Título: 'Vernon Walters entrava na sala de Galtieri sem bater'
Autor: Palacios, Ariel
Fonte: O Estado de São Paulo, 03/04/2007, Internacional, p. A14

O diplomata Gustavo Figueroa foi vice-chanceler da Argentina na época da Guerra das Malvinas e uma testemunha privilegiada dos conturbados dias do conflito. Em entrevista ao Estado, ele relata a estranha influência de Vernon Walters, embaixador especial do governo americano, sobre os militares argentinos.

A junta militar acreditava que os EUA ficariam neutros na guerra?

Os militares, quando decidiram recuperar as Malvinas, acreditavam, equivocadamente, que os EUA não interfeririam, em retribuição pelos oficiais que a Argentina enviara a Honduras para treinar os contras que combatiam os sandinistas da Nicarágua.

Qual era a influência de Vernon Walters sobre a junta militar? Especula-se que ele esteve por trás dos golpes no Chile e no Brasil...

Ele era uma mistura de homem do Exército e da CIA, mas muito civilizado e inteligente. Falava um impecável castelhano. E como os militares argentinos geralmente não falavam outro idioma, era um interlocutor natural. Durante a guerra, ele entrava na sala do (ditador e general Leopoldo) Galtieri sem bater. Era um habitué da Casa Rosada e da Residência de Olivos.

Os EUA enviaram uma delegação para mediar negociações entre a Argentina e a Grã-Bretanha. Walters participava?

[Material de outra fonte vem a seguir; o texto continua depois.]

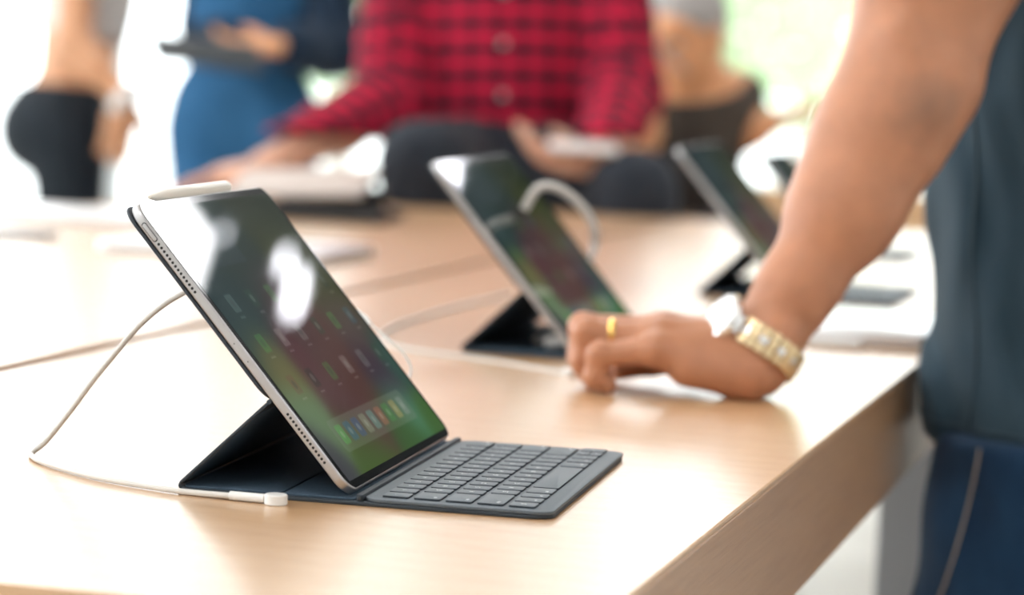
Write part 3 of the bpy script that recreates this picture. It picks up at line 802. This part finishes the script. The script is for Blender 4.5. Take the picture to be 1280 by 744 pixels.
# ---- the man leaning on the table, close to the camera
def leaning_man():
    root = empty('person', (.41, 1.05, FLOOR), 0, 'man in slate teal shirt and dark jeans leaning his bare left arm on the table', 'person')
    W_ = lambda *a: np.array(a, float)
    J = dict(pelvis=(.432, 1.06, -.02), neck=(.400, 1.065, .615), sL=(.378, .885, .535), sR=(.405, 1.245, .535), eL=(.2735, .775, .2450), wL=(.166, .706, .046), eR=(.47, 1.325, .25), wR=(.45, 1.335, -.01),
             hL=(.420, .965, -.07), hR=(.430, 1.155, -.07), kL=(.345, .95, -.47), kR=(.42, 1.16, -.47), aL=(.42, .95, -.84), aR=(.46, 1.17, -.84), tL=(.27, .945, -.885), tR=(.31, 1.165, -.885),
             head=(.36, 1.065, .775), look=(-.9, 0, -.35), fw=(-1, 0, 0), hands=dict(L=((-1, -.2, -.1), (0, 0, -1), (0, 1, 0)), R=((-.05, 0, -1), (0, -1, 0), (-1, 0, 0), .4)))
    f = figure(J)
    # the near arm, shaped by hand
    e, w, s = W_(.2740, .775, .2440), W_(.167, .705, .0465), W_(.378, .885, .535)
    ax = nrm(e-w)
    arm = [cap(s, W_(.300, .815, .37), .062, .056, .03), cap(W_(.300, .815, .37), W_(.281, .785, .275), .0545, .047, .03),
           ell(W_(.270, .790, .35), (.044, .042, .075), None, .03),                       # biceps
           cap(e+W_(.003, -.006, .008), e-ax*.03, .0425, .0425, .03),
           ell(W_(.2865, .7365, .2430), (.015, .013, .019), None, .014), cap(W_(.262, .744, .300), W_(.270, .742, .262), .010, .008, .016),                     # point of the elbow
           cap(e-ax*.02+W_(-.010, .004, 0), e-ax*.105, .0430, .0395, .03), cap(e-ax*.10, e-ax*.19, .0385, .0300, .03), cap(e-ax*.18, w+ax*.004, .0295, .0262, .02),
           ell(e-ax*.045+W_(-.020, .012, .012), (.028, .030, .06), [nrm(np.cross(ax, (0, 1, 0))), nrm(np.cross(np.cross(ax, (0, 1, 0)), ax)), ax], .03),   # brachioradialis
           cap(W_(.264, .792, .345), W_(.240, .764, .215), .0365, .0345, .03), cap(W_(.240, .764, .215), W_(.214, .742, .150), .0345, .030, .03),
           cap(w+W_(.004, .010, 0), w+W_(.004, -.010, -.002), .0225, .0225, .015),
           ell(W_(.180, .683, .052), (.009, .008, .010), None, .014)]
    # hand: fingertips and heel on the wood
    K = [W_(.0865, .650, .0375), W_(.0835, .669, .0465), W_(.0835, .691, .0500), W_(.0900, .713, .0470)]      # knuckles, little finger first
    Pp = [W_(.0420, .646, .0320), W_(.0270, .665, .0475), W_(.0205, .688, .0495), W_(.0280, .711, .0460)]
    Dd = [W_(.0385, .646, .0135), W_(.0245, .663, .0235), W_(.0185, .686, .0245), W_(.0260, .709, .0225)]
    Tt = [W_(.0500, .648, .0075), W_(.0345, .664, .0078), W_(.0290, .686, .0080), W_(.0360, .708, .0080)]
    R = [(.0112, .0100, .0090, .0074), (.0118, .0108, .0094, .0077), (.0120, .0110, .0096, .0079), (.0120, .0108, .0094, .0078)]
    hand = [cap(w, W_(.145, .696, .036), .0240, .0225, .02)]
    for i in range(4):
        base = W_(.150, .688+.010*i, .040)
        hand += [cap(base, K[i], .0165, .0130, .014), ell(K[i]+W_(.001, 0, .002), (.0128, .0115, .0120), None, .008),
                 cap(K[i], Pp[i], R[i][0], R[i][1], .005), ell(Pp[i]+W_(-.0005, 0, .0005), (R[i][1]*1.08,)*3, None, .004),
                 cap(Pp[i], Dd[i], R[i][1], R[i][2], .004), cap(Dd[i], Tt[i], R[i][2], R[i][3], .004)]
    hand += [cap(W_(.158, .678, .0205), W_(.112, .656, .0240), .0200, .0150, .016), cap(W_(.165, .700, .0230), W_(.150, .686, .0200), .0225, .0195, .015),   # heel of the hand
             cap(W_(.150, .718, .030), W_(.105, .742, .026), .0190, .0140, .016), cap(W_(.105, .742, .026), W_(.072, .744, .018), .0125, .0110, .008), cap(W_(.072, .744, .018), W_(.045, .736, .0105), .0105, .0085, .006)]
    # two faint tendons over the back of the hand
    for i in (1, 2): hand.append(cap(W_(.140, .692+.006*i, .0535), K[i]+W_(.004, 0, .0085), .0042, .0042, .010))
    prims = flat(f['T'], f['L'], f['F'], f['H'], f['A']['R'], f['HN']['R'], arm, hand)
    fine = [(.005, .345, .0021), (.620, .845, .0021), (.0, .345, .0021)]
    skin_mesh('body', solid(prims, .009, fine, smooth=3), M['skin_man'], root)
    # fingernails on the curled fingertips
    for i in range(4):
        c = (Dd[i]*.45+Tt[i]*.55); dd = nrm(Tt[i]-Dd[i]); out = nrm(np.array((-.75, -.15, -.1))-dd*(dd@np.array((-.75, -.15, -.1))))
        MB().lathe([(.0046*math.cos(a), .0018*math.sin(a)) for a in np.linspace(0, 1.5, 5)], frame(c+out*(R[i][3]-.0004), *basis(out)), 16).build('fingernail', M['skin_b'], root)
    # shirt
    def folds(X, Y, Z):
        return .006*np.sin(X*85+3*np.sin(Z*9))*np.cos(Z*8+Y*6+.6)+.0036*np.sin(Z*38+X*45+2*np.sin(X*25))*np.cos(Y*11)+.0034*np.sin(X*150+Z*22+1.5*np.sin(Z*30))
    g = f['g']
    body_t = grow(f['T'], .016)+[ell((.431, 1.06, .10), (.147, .190, .95), None, .05), ell((.415, 1.06, .32), (.134, .186, .30), None, .06)]
    slv = [cap(g['sL'], W_(.325, .835, .445), .076, .074, .03), cap(g['sR'], (g['sR']+g['eR'])/2, .072, .070, .03)]
    sh = skin_mesh('shirt', solid(body_t+slv, .007, clips=[((0, .02, -1), (.42, 1.0, -.062)), ((0, -.2, 1), (.4, 1.065, .612))], disp=folds, smooth=3), M['teal_shirt'], root)
    jl = [grow(f['T'][:1], .012), grow(f['L']['L'], .016), grow(f['L']['R'], .016)]
    jx = [cap((.405, .962, -.09), (.345, .95, -.47), .099, .076, .05), cap((.43, 1.155, -.09), (.42, 1.16, -.47), .104, .076, .05)]
    def jf(X, Y, Z): return .003*np.sin(Z*60+X*40)*np.cos(X*22+Y*14)+.0015*np.sin(X*90+Z*30)
    jn = skin_mesh('jeans', solid(flat(jl)+jx, .007, clips=[((0, 0, -1), (0, 0, -.84)), ((0, 0, 1), (0, 0, -.046))], disp=jf, smooth=3), M['jeans'], root)
    for q in 'LR': skin_mesh('shoe', solid(grow(f['F'][q], .010)+[cap(g['t'+q], g['a'+q]+W_(.03, 0, -.045), .034, .034, .02)], .007, clips=[((0, 0, -1), (0, 0, FLOOR)), ((0, 0, 1), (0, 0, -.80))]), M['shoe'], root)
    hair_and_eyes(root, f, M['hair_dark'])
    return root, f, w, ax, sh, jn
man, FM, WR, WAX, man_shirt, man_jeans = leaning_man()
settle(man)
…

Era estranho. Ele participava, mas ficava afastado dos americanos. Depois ia telefonar sabe-se lá para quem.

Quais foram os principais erros de avaliação na guerra?

Houve muitos erros em toda esta história. Por um lado, a embaixada americana em Buenos Aires não imaginava, dias antes da invasão, que ela ocorreria. E a junta militar achava que, tal como um militar me disse, os ingleses iam ter náuseas nos navios e os planos de reação fracassariam. Estavam convencidos disso. Vi os documentos nos quais a inteligência da Marinha afirmava que os britânicos não viriam.

Havia coordenação entre o Exército, a Marinha e a Aviação?

Era como um filme de Woody Allen. Cada uma das três armas agia sem consultar ou informar as outras. Esse foi o caso da Operação Algeciras, um plano da Marinha, que enviou três homens à cidade espanhola de Algeciras, na frente da base britânica de Gibraltar, para pôr bombas nos navios e afundá-los. Eles foram descobertos pela polícia espanhola antes de completar a missão porque haviam ultrapassado o prazo de entrega dos carros, que eram alugados.O embaixador argentino em Madri ligou para Buenos Aires e eu atendi. Ele me contou essa história mirabolante, da qual não tínhamos a menor idéia. O chanceler espanhol Nicanor Costa Méndez então ligou para Galtieri, na Casa Rosada, que também não sabia de coisa alguma. Era assim. Cada arma fazia o que queria. E tudo era na base do improviso. A junta militar não fazia planos para médio ou longo prazo.